Gonzalo Calcedo, autor de tres de los libros de relatos que pueden considerarse fundamentales cuando se habla de narrativa breve publicada durante la última década, Esperando al enemigo, La madurez de las nubes, y Apuntes del natural, tiene ganado un puesto notable entre los referentes de los cuentistas españoles. Ya en sus primeras colecciones era obvia e innegable la influencia del minimalismo norteamericano, sin embargo Calcedo tiene sobradamente demostrada una autoridad extraordinaria para asimilarlos, destilar ese universo descrito a través de las cosas pequeñas y de los gestos a medias y adaptarlo a un lenguaje y a un entorno que sus lectores encuentran armoniosos, agradables y fácil de reconocer. Confieso que me encuentro entre los adictos a sus narraciones, no obstante he de admitir que en sus dos libros inmediatamente anteriores, Saqueos del corazón y Chejov y compañía, ambos publicados también en el 2007, no encontré las cotas habituales en el resto de su obra. Por el contrario, con Temporada de huracanes (editorial Menoscuarto), el autor palentino vuelve a alcanzar los logros de la excelente triada que mencionaba anteriormente. Pienso en los relatos titulados Conversación, (donde un abogado de éxito, prepotente e individualista vocacional, conocerá el desconcierto de la verdadera soledad después de mantener una conversación con el marido de la mujer que venía siendo su amante.

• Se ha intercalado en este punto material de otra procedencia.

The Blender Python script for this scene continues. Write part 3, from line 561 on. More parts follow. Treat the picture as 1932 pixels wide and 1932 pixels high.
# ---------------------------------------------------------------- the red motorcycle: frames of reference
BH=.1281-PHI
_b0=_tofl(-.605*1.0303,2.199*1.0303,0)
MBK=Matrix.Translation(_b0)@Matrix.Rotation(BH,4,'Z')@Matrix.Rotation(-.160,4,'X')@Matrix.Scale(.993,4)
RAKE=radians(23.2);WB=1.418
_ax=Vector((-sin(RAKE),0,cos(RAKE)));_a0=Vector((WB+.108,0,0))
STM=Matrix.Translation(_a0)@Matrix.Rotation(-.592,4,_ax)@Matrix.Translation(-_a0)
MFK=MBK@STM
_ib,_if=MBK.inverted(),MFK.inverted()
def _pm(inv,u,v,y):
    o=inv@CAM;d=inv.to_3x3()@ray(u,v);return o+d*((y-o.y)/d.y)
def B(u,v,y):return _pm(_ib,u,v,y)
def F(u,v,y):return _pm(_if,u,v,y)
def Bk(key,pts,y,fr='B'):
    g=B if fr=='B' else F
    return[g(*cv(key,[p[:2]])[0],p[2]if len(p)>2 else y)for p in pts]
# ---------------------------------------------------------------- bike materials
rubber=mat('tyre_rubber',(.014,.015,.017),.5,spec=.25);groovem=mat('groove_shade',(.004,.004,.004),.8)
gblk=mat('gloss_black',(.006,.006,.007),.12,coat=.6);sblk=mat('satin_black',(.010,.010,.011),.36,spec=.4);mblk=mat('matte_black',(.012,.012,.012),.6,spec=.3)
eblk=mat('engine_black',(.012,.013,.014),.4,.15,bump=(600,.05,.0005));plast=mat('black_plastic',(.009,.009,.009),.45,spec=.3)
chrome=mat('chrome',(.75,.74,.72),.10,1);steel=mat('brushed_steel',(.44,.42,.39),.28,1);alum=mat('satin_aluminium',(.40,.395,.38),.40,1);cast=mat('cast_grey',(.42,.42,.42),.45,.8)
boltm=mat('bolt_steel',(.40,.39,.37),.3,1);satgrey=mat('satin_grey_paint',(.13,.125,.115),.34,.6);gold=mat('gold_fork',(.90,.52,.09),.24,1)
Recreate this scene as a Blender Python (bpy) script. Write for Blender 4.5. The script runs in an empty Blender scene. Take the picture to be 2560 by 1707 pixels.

La indiferencia con la que este hombre trata a sus semejantes desde su atalaya es la que recoge en el momento final del relato), Instrucciones para náufragos (en el que una mujer hace coincidir la fiesta de su 37 cumpleaños con el momento de su vida en que empieza a ser consciente de los frágiles vínculos que mantiene con los amigos invitados a su casa para celebrarlo, se da cuenta de que quiere estar sola, y que si sigue casada con el hombre que conoció en su época universitaria es únicamente por la fuerza de su voluntad), o La máquina del tiempo, (uno de mis preferidos, donde se relata la escasa indulgencia que el protagonista es capaz de manifestar hacia las decisiones que su madre adoptó después de enviudar en la cuarentena, como por ejemplo la de compartir su vida con otro hombre).

Si bien hay quien afirma que Gonzalo Calcedo se ha instalado en unas maneras narrativas que le exigen pocos riesgos, ya que sus héroes se mueven por escenarios cuya atmósfera viene descrita desde sus primeros relatos, también lo es que Temporada de huracanes contiene momentos afortunados de una calidad más que considerable, una eficacia estilística, una claridad y una sencillez que ya venía echando de menos no solo en sus propios libros, sino en los libros de otros muchos cuentistas que últimamente he estado leyendo.